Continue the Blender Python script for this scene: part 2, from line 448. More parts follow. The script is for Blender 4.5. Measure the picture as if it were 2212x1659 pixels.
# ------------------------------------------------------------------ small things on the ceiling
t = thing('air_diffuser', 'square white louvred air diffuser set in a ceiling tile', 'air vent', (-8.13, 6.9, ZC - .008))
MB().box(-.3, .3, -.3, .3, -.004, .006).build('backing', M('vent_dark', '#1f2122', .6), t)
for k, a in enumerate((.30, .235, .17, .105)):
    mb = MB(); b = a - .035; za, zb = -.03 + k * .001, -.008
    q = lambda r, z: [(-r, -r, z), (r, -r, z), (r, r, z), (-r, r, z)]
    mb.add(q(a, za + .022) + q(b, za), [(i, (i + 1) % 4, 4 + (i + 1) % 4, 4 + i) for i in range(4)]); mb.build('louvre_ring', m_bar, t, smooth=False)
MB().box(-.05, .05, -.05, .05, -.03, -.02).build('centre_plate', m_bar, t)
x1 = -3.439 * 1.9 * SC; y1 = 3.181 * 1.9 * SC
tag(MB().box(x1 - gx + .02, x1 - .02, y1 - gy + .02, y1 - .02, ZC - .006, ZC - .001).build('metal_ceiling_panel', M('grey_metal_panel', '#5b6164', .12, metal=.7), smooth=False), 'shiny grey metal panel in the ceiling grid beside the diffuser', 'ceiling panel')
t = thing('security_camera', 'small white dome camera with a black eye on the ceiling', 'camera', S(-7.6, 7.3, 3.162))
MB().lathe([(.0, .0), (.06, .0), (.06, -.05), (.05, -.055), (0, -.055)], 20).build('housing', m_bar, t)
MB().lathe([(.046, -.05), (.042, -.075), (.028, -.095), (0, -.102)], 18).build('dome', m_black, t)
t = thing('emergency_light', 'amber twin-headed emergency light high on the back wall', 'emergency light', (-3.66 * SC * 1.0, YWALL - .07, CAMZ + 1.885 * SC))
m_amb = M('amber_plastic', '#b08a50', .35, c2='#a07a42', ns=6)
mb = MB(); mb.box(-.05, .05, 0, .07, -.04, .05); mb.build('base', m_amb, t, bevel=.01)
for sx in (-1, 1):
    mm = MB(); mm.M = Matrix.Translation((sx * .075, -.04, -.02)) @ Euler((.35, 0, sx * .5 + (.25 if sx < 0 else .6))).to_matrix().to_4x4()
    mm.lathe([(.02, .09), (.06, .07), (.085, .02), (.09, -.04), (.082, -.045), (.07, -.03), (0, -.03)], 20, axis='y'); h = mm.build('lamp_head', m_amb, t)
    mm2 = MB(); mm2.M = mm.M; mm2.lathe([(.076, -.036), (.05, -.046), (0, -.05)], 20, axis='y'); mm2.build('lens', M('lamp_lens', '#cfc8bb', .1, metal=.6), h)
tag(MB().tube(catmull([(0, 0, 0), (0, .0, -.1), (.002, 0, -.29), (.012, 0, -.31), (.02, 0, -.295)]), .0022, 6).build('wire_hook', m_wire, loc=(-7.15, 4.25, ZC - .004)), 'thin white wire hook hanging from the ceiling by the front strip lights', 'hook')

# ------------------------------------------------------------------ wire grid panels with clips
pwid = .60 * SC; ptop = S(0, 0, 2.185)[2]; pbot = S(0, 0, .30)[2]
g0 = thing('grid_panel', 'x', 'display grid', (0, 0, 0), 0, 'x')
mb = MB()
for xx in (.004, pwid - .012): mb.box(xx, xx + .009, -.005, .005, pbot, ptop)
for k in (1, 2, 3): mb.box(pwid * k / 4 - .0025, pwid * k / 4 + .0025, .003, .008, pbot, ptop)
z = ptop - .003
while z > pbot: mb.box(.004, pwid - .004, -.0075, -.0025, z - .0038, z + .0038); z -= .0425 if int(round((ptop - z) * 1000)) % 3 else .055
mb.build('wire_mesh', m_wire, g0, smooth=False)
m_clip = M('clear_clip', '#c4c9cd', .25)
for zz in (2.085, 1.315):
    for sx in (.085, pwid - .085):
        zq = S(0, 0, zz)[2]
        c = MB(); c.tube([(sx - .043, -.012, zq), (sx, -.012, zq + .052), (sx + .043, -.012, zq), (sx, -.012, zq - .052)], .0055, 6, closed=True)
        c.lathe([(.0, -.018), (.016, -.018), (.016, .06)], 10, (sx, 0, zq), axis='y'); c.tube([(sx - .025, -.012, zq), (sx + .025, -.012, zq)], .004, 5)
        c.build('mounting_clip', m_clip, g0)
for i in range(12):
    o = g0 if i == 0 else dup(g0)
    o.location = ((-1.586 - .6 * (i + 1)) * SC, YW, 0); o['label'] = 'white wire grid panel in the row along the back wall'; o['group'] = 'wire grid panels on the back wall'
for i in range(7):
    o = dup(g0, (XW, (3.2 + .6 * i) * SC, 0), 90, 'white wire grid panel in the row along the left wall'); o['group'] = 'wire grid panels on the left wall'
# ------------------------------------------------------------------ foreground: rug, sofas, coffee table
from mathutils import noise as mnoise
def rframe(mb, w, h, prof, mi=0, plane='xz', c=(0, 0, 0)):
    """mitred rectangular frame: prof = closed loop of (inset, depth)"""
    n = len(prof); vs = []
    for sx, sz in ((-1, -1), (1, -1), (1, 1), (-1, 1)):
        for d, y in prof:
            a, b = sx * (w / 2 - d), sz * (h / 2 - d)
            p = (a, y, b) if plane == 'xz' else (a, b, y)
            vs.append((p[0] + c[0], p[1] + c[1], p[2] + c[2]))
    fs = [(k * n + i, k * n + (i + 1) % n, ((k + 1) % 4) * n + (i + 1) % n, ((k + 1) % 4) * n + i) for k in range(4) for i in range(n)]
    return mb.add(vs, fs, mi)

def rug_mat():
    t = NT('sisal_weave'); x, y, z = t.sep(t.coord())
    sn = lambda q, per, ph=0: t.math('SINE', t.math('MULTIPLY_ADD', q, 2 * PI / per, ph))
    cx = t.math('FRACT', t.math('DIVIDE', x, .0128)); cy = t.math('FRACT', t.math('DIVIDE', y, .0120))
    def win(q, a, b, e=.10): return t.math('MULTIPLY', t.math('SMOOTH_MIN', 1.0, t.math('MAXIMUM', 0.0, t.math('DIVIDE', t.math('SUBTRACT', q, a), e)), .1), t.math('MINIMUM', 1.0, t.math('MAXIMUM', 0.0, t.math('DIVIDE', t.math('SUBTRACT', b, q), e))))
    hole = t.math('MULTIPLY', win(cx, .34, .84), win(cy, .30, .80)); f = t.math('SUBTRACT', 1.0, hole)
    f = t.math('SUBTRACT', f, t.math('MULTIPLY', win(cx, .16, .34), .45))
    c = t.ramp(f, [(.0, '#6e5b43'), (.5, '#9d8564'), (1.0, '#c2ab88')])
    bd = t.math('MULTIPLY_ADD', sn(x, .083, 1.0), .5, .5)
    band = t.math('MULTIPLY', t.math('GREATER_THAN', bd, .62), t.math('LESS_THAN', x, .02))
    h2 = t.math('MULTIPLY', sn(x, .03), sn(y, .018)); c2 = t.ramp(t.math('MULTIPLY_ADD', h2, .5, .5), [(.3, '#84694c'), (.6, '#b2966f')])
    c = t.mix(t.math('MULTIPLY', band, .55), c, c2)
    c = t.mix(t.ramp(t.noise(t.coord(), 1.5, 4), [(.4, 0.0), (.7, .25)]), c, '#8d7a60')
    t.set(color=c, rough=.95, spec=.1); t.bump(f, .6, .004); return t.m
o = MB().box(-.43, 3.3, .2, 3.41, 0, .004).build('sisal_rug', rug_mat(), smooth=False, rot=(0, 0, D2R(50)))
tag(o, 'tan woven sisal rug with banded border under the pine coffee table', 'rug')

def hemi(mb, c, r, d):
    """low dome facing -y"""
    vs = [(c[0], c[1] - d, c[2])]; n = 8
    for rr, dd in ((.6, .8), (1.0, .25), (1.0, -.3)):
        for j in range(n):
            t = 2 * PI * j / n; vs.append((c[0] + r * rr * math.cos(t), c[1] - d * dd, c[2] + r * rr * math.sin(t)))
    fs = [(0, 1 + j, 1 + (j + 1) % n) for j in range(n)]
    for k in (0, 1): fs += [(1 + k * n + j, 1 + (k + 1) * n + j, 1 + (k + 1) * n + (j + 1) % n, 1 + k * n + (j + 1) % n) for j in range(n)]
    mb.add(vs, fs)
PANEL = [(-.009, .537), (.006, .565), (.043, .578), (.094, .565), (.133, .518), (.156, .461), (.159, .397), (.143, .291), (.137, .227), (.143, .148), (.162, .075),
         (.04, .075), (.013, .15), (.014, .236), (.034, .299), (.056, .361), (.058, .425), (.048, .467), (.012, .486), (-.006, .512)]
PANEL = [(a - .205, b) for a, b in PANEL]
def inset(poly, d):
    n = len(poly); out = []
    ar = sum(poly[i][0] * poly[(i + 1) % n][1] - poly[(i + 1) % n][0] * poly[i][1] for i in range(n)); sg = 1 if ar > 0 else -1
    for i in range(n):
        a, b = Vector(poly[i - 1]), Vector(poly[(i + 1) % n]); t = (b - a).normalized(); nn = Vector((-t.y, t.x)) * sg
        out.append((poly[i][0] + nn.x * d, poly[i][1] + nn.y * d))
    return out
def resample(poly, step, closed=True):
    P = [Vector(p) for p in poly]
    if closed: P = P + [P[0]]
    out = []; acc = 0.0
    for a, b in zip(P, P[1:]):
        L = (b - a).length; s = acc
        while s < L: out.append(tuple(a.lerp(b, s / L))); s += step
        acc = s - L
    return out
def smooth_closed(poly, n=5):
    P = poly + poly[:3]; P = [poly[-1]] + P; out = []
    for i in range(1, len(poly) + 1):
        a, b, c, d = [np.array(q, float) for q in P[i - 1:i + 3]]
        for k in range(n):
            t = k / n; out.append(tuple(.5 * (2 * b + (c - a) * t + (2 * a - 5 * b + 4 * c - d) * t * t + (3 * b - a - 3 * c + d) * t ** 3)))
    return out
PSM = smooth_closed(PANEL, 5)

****

Set task:
Take each line of the material that contains the word "from" and list it.

The solution:
Continue the Blender Python script for this scene: part 2, from line 448. More parts follow. The script is for Blender 4.5. Measure the picture as if it were 2212x1659 pixels.
tag(MB().tube(catmull([(0, 0, 0), (0, .0, -.1), (.002, 0, -.29), (.012, 0, -.31), (.02, 0, -.295)]), .0022, 6).build('wire_hook', m_wire, loc=(-7.15, 4.25, ZC - .004)), 'thin white wire hook hanging from the ceiling by the front strip lights', 'hook')
from mathutils import noise as mnoise